A review by chelseavbc
The Hunt by Andrew Fukuda

5.0

This review was originally posted at Vampire Book Club.

There are few books I enjoy more than the ones that do something fresh. Despite the blurb on the cover for The Hunt comparing it to The Hunger Games, Andrew Fukuda’s debut is remarkably creative and engaging.

The concept, when distilled sounds direct: Vampires are now the dominant species on Earth. Humans—called hepers—have been labeled extinct. They aren’t. The government has a few kept in secret to raise morale. They’ll employ a lottery system to see which lucky people get the honor of hunting down these kept hepers.

Make that more complicated by having the novel’s hero be human.
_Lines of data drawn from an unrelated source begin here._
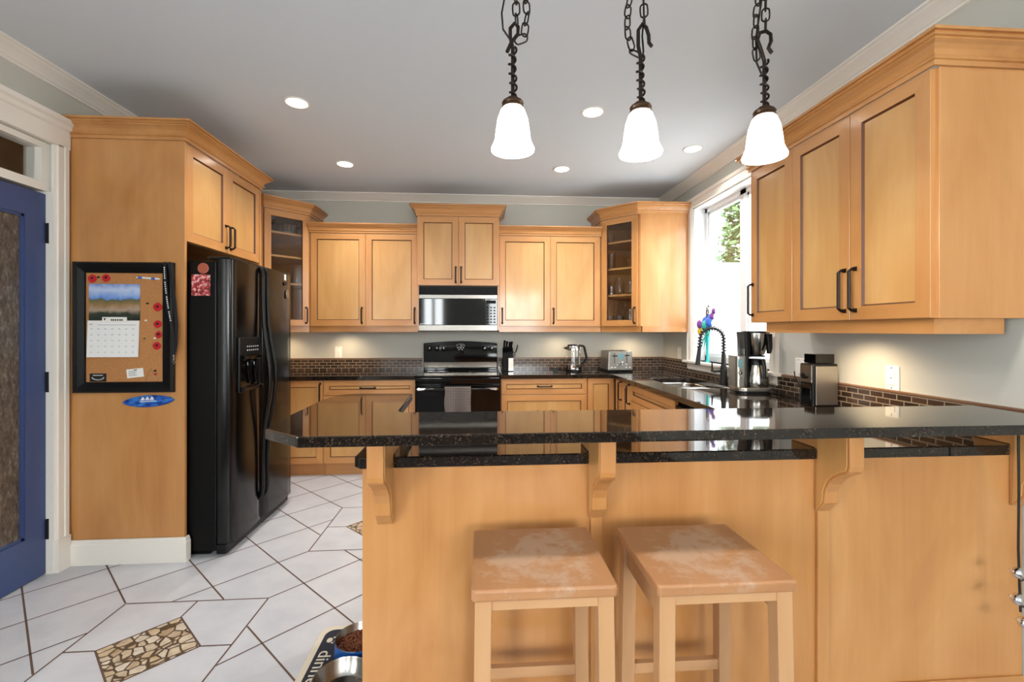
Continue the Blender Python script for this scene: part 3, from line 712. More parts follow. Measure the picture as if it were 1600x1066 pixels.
def poppy(x, z, r, lab, sx=1.0):
    t = thing('poppy_pin', lab, 'poppy', (x, CF, z), 0, 'remembrance poppies on the corkboard')
    mb = MB(); pts = []
    for k in range(28):
        a = 2 * PI * k / 28; rr = r * (1 + .03 * math.cos(4 * a + .8)); pts.append((rr * math.cos(a) * sx, z + rr * math.sin(a)))
    mb.prism(pts, -.004, -.001, 'y'); mb.build('petals', 'red_felt', t, .001)
    MB().lathe([(.007, 0), (.006, .003), (.001, .004)], 12, T=Matrix.Translation((0, -.004, z + .003)) @ Matrix.Rotation(R(90), 4, 'X')).build('centre', 'black_matte', t)
poppy(-2.190, 1.622, .023, 'red poppy in the corner above the calendar picture'); poppy(-2.116, 1.626, .022, 'red poppy over the middle of the calendar picture')
poppy(-1.838, 1.462, .024, 'topmost red poppy in the column beside the calendar'); poppy(-1.838, 1.364, .022, 'second red poppy from the top of the column')
poppy(-1.833, 1.304, .020, 'third red poppy from the top, turned partly edge-on', .9); poppy(-1.842, 1.240, .022, 'lowest red poppy, its dark centre off to the side')
def pin(x, z, m_, lab):
    o = MB().lathe([(.0045, 0), (.0055, .003), (.003, .007), (.0045, .010), (.001, .011)], 10, T=Matrix.Rotation(R(90), 4, 'X')).build('push_pin', m_, loc=(0, 0, 0)); o.location = (x, CF, z)
    tag(o, lab, 'pin', 'pins in the corkboard')
pin(-1.892, 1.482, 'black_plastic', 'dark push pin above the poppy column'); pin(-2.155, 1.630, 'black_plastic', 'dark push pin between the two upper poppies')
pin(-1.900, 1.385, 'white_plastic', 'white push pin beside the second poppy of the column'); pin(-1.908, 1.282, 'leaf_green', 'green push pin beside the lowest poppies')
pin(-1.852, 1.284, 'white_plastic', 'white push pin touching the third poppy of the column'); pin(-1.850, 1.098, 'black_plastic', 'dark push pin above the frame by the paper clip'); pin(-1.850, 1.078, 'red_felt', 'red push pin low on the corkboard')
t = thing('pen', 'white and blue ballpoint pen across the top of the cork', 'pen', (-1.888, CF - .006, 1.626))
X90 = Matrix.Rotation(R(90), 4, 'Y')
MB().lathe([(.002, -.065), (.0055, -.05), (.0055, .05), (.003, .065)], 10, T=Matrix.Translation((0, 0, 1.626)) @ Matrix.Rotation(R(94), 4, 'Y')).build('barrel', 'white_plastic', t)
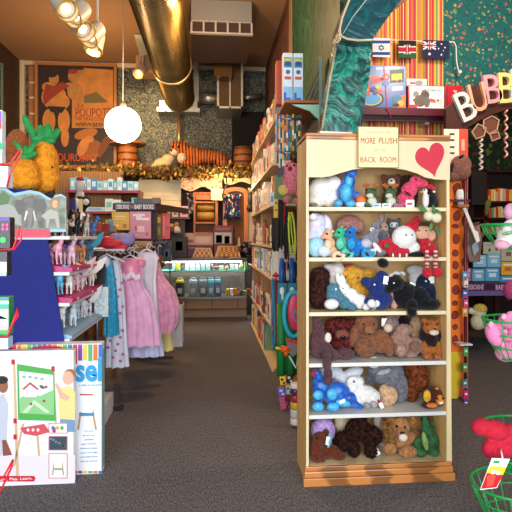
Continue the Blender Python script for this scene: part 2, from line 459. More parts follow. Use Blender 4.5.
# filter box on the rear wall
fb = thing('filter_box', (0, 9.0, 3.6), 'grey wall vent with two tall dark filters under the air handler', 'vent')
p0, p1 = P(217, 108, 8.8), P(243, 60, 8.8)
b = B(); b.span((p0.x, 8.84, p0.z), (p1.x, 9.6, p1.z), silver, bev=.01); b.put('casing', parent=fb)
b = B(); w_ = .035; fm = M('#b9b3a2', rough=.4, metal=.5)
for a_, c_ in (((p0.x, p0.z), (p1.x, p0.z+w_)), ((p0.x, p1.z-w_), (p1.x, p1.z)), ((p0.x, p0.z), (p0.x+w_, p1.z)), ((p1.x-w_, p0.z), (p1.x, p1.z)), (((p0.x+p1.x)/2-.012, p0.z), ((p0.x+p1.x)/2+.012, p1.z))):
    b.span((a_[0], 8.8, a_[1]), (c_[0], 8.84, c_[1]), fm)
b.put('frame', parent=fb)
for s_ in (0, 1):
    x0 = p0.x+w_ if s_ == 0 else (p0.x+p1.x)/2+.012; x1 = (p0.x+p1.x)/2-.012 if s_ == 0 else p1.x-w_
    b = B(); b.span((x0, 8.815, p0.z+w_), (x1, 8.845, p1.z-w_), M('#5c4526', rough=.9, var=.4, vs=60, tex='stripe')); b.put('filter', parent=fb)
b = B(); m_ = P(222, 57, 8.8)
b.span((P(214,57,8.9).x, 8.5, 4.08), (P(231,57,8.9).x, 8.75, CEIL), M('#6b4a22', rough=.4, metal=.6)); b.put('down_duct', parent=fb)
b = B(); c0 = P(235, 50, 8.9)
for i in range(7): b.ball(c0+Vector((random.uniform(-.1,.1), random.uniform(-.1,.1), random.uniform(-.12,.1))), (.12,.1,.07), silver)
b.put('foil_wrap', parent=fb)
b = B(); b.cyl(P(199, 98, 9.3), P(218, 98, 9.3), .1, m=silver); b.put('side_pipe', parent=fb); b = B(); b.tube([P(243,98,9.2), P(250,97,9.2), P(262,96,9.3)], .05, silver); b.put('side_pipe', parent=fb)

# ---------------------------------------------------------------- globe pendant
gl = thing('globe_pendant', tuple(P(123, 142, 6.0)), 'glowing white globe lamp hanging on a long thin cord', 'lamp')
c = P(123, 125, 6.0)
b = B(); b.ball(c, .205, M('#fff1d8', emit=14., rough=.3), seg=32, rings=20); b.put('globe', parent=gl)
b = B(); b.cyl(c+Vector((0,0,.19)), c+Vector((0,0,.25)), .05, .03, m=M('#c9a878', rough=.4)); b.put('fitting', parent=gl)
b = B(); b.cyl(c+Vector((0,0,.24)), (c.x, c.y, CEIL-.03), .006, m=M('#d8c7a8', rough=.5), seg=6); b.put('cord', parent=gl)
b = B(); b.cyl((c.x, c.y, CEIL-.035), (c.x, c.y, CEIL), .09, .11, m=M('#c9a27a', rough=.5), seg=24); b.put('ceiling_rose', parent=gl)
# ---------------------------------------------------------------- cluster of track spotlights
def spot_lamp(a, c2, label, r=.08, lit=True):
    a = P(*a); c2 = P(*c2); d = (c2-a).normalized()
    t = thing('spotlight', tuple(a), label, 'spotlight', 'ceiling spotlights')
    whit = M('#d8cdb8', rough=.4)
    k = B(); k.ball(a, (r, r, r), whit); k.cyl(a, c2, r, r*1.12, m=whit, seg=22, caps=False); k.cyl(a, a+(c2-a)*.75, r*.9, m=M('#e8dcc0', rough=.4)); k.put('shade', parent=t)
    k = B(); k.tube([c2+(d.orthogonal().normalized()*math.cos(q)+d.cross(d.orthogonal().normalized())*math.sin(q))*r*1.12 for q in [2*PI*j/20 for j in range(20)]], .008, M('#c89a4a', rough=.4), closed=True); k.put('rim', parent=t)
    k = B(); k.ball(a+(c2-a)*.62, r*.6, M('#ffd890', emit=8. if lit else 1.)); k.put('bulb', parent=t)
    k = B(); k.cyl(a, (a.x+.02, a.y+.03, CEIL), .012, m=whit, seg=8); k.put('stem', parent=t)
    return t
spot_lamp((60, 2, 4.4), (68, 11, 4.3), 'uppermost ceiling spotlight of the cluster, pointing down at an angle')
spot_lamp((82, 10, 4.6), (72, 18, 4.5), 'second ceiling spotlight of the cluster with lit gold rim')
spot_lamp((74, 21, 4.8), (86, 32, 4.7), 'middle long pale spotlight of the ceiling cluster')
spot_lamp((97, 30, 5.0), (88, 39, 4.9), 'brightly glowing spotlight low in the ceiling cluster')
spot_lamp((97, 37, 5.3), (93, 50, 5.25), 'lowest ceiling spotlight of the cluster, seen as a plain white cap', lit=False)
spot_lamp((142, 69, 9.0), (138, 74, 8.8), 'single small spotlight near the grey flap over the wallpaper', r=.075)
l = bpy.data.lights.new('spot_on_wallpaper', 'SPOT'); l.energy = 160; l.color = (1,.72,.35); l.spot_size = 1.0; l.spot_blend = .8; l.shadow_soft_size = .05
lo = bpy.data.objects.new('spot_on_wallpaper', l); COL.objects.link(lo); lo.location = P(138, 62, 8.0); lo.rotation_euler = (P(150, 120, 9.6)-lo.location).to_track_quat('-Z', 'Y').to_euler()
l = bpy.data.lights.new('spot_on_poster', 'SPOT'); l.energy = 260; l.color = (1,.62,.25); l.spot_size = .9; l.spot_blend = .8; l.shadow_soft_size = .06
lo = bpy.data.objects.new('spot_on_poster', l); COL.objects.link(lo); lo.location = P(93, 54, 5.25); lo.rotation_euler = (P(85, 135, 9.6)-lo.location).to_track_quat('-Z', 'Y').to_euler()

# ---------------------------------------------------------------- film poster high on the rear wall
YP = 9.5
pst = thing('film_poster', tuple(P(76, 165, YP)), 'framed old film poster with two stout figures high on the rear wall', 'poster')
c0, c1 = P(38, 165, YP), P(114, 67, YP)
b = B(); b.span((c0.x, YP, c0.z), (c1.x, YP+.04, c1.z), M('#2a1a10', rough=.6, var=.3, vs=5)); b.put('sheet', parent=pst)
b = B(); fm = M('#a86a2c', rough=.5)
b.span((c0.x-.05, YP-.03, c0.z-.05), (c0.x, YP+.05, c1.z+.05), fm); b.span((c1.x, YP-.03, c0.z-.05), (c1.x+.05, YP+.05, c1.z+.05), fm)
b.span((c0.x, YP-.03, c1.z), (c1.x, YP+.05, c1.z+.05), fm); b.span((c0.x, YP-.03, c0.z-.05), (c1.x, YP+.05, c0.z), fm); b.put('frame', parent=pst)
orange = M('#bd7a34', rough=.7, var=.2, vs=6); tan_ = M('#b07838', rough=.7, var=.2, vs=8); red_ = M('#8e3418', rough=.7); darkp = M('#2a1a10', rough=.7)
def flat(pts, Y, m, name, parent, th=.006):
    b = B(); b.prism([P(x, y, Y) for x, y in pts], (0, -th, 0), m); return b.put(name, parent=parent)
def flat_ell(cx, cy, rx, ry, Y, m, name, parent, th=.006, n=18, rot=0):
    ca, sa = math.cos(math.radians(rot)), math.sin(math.radians(rot))
    return flat([(cx+rx*math.cos(a)*ca-ry*math.sin(a)*sa, cy+rx*math.cos(a)*sa+ry*math.sin(a)*ca) for a in [2*PI*k/n for k in range(n)]], Y, m, name, parent, th)
flat([(72,70),(113,70),(113,128),(72,128)], YP, tan_, 'printed_panel', pst)
flat([(84,68),(72,94),(74,128),(108,128),(113,112),(113,70)], YP-.006, orange, 'printed_panel', pst, .004)
# two figures (bodies, arms, legs as printed shapes)
for ox, hx in ((56, 53), (68, 75)):
    pass
flat_ell(54, 79, 5, 6, YP-.01, tan_, 'printed_figure', pst)
flat_ell(54, 97, 12.5, 12.5, YP-.012, orange, 'printed_figure', pst); flat_ell(61, 102, 9, 8, YP-.013, orange, 'printed_figure', pst); flat_ell(48, 87, 6, 5, YP-.0125, orange, 'printed_figure', pst)
flat_ell(49, 121, 6.5, 12, YP-.012, orange, 'printed_figure', pst); flat_ell(49, 137, 4, 10, YP-.013, orange, 'printed_figure', pst)
flat_ell(64, 121, 6, 12, YP-.012, orange, 'printed_figure', pst); flat_ell(65, 137, 4, 10, YP-.013, orange, 'printed_figure', pst); flat_ell(52, 74.5, 5, 3, YP-.014, darkp, 'printed_hair', pst); flat_ell(73, 71.5, 5, 2.6, YP-.016, red_, 'printed_hair', pst)
flat([(43,96),(46,84),(54,86),(62,82),(70,86),(60,92),(50,100),(44,106)], YP-.016, red_, 'printed_cape', pst)
flat([(47,106),(66,107),(62,113),(51,112)], YP-.02, darkp, 'printed_trunks', pst)
flat_ell(73, 76, 5, 6, YP-.012, tan_, 'printed_figure', pst)
flat([(66,83),(78,82),(83,90),(82,98),(72,100),(68,96)], YP-.014, tan_, 'printed_figure', pst)
flat([(84,96),(96,92),(106,100),(108,102),(96,103),(84,103)], YP-.012, M('#6a5a28', rough=.7), 'printed_reclining_figure', pst)
flat_ell(90, 150, 13, 10, YP-.012, M('#8a5222', rough=.7), 'printed_group', pst, rot=-20); flat_ell(86, 134, 12, 5, YP-.013, M('#a5652a', rough=.7), 'printed_group', pst, rot=-15); flat_ell(104, 146, 4, 12, YP-.014, M('#6e3c18', rough=.7), 'printed_group', pst, rot=25)
flat_ell(83, 147, 5, 10, YP-.018, orange, 'printed_group', pst, rot=25); flat_ell(90, 139, 4, 3.4, YP-.019, orange, 'printed_group', pst)
writing('LA', P(81, 106, YP-.02), .1, red_, pst, depth=.004)
writing('POUPOTE', P(93, 113, YP-.022), .22, red_, pst, depth=.004, width=.62, roll=.03)
writing('UN VRAI CONTE', P(92, 119, YP-.022), .09, red_, pst, depth=.004, width=.58)
writing('WWW.BERMEL', P(93, 125, YP-.022), .11, darkp, pst, depth=.004, width=.62)
writing('DURUANT', P(78, 158, YP-.024), .2, M('#c2521e', rough=.7), pst, depth=.004, width=.7)
# tan board with two small rails left of the poster
b = B(); a_, c_ = P(29, 165, 9.56), P(38, 67, 9.56); b.span((a_.x, 9.54, a_.z), (c_.x-.06, 9.6, c_.z), M('#a0642e', rough=.7)); sb = b.put('wooden_side_board', label='narrow orange brown board fixed between corner trim and film poster', cat='board')
for y in (82, 97, 113):
    b = B(); r0, r1 = P(30, y, 9.52), P(37, y+1.5, 9.52); b.span((r0.x, 9.5, r1.z), (r1.x-.03, 9.545, r0.z), M('#d8cfc0', rough=.4)); b.put('rail', parent=sb)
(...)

He’s not one of the government’s hepers, but a human living in secret. He pretends to be a vampire (in the novel always just called “people”). He hides emotion. He shaves the hair from his arms, douses himself in hand sanitizer and the like. He takes on the tics of the vampires—neck cracking and wrist scratching. He fakes it. It’s worked, too. Only now there is going to be another heper hunt and he’s been picked to hunt down and kill his kind.

What elevates this novel for me is the brilliant way Fukuda makes his protagonist see himself and the world. He lives by these rules to fake being a vampire, to survive. He hates the vampires, but at the same time he’s been indoctrinated into their beliefs. Even when he sees the hepers kept in a secluded dome, he doesn’t feel immediate sympathy for them. As a matter of fact, he doesn’t equate them with himself at all. He’s free, a survivor. The vampires don’t use names, and we don’t learn the protagonist’s name until we’re far into the novel. There’s this slow, steady reveal of who the main character really is that drives the connection here.

Additionally, the plot throws enough curve balls to keep you surprised. I thought I had a couple key points and character motivations figured out. One of the few times I enjoy being wrong. While the start is a little slow plot-wise, the writing is spry and the story is an undeniable page-turner.

The only reason this book didn’t garner five stars from me is I found the romance angle weak. I didn’t really see any reason why the main character was infatuated with his love interest. That arc wasn’t as clear to me, and made me question some of his choices. However, I loved the writing and will make a point to start the sequel The Prey quickly.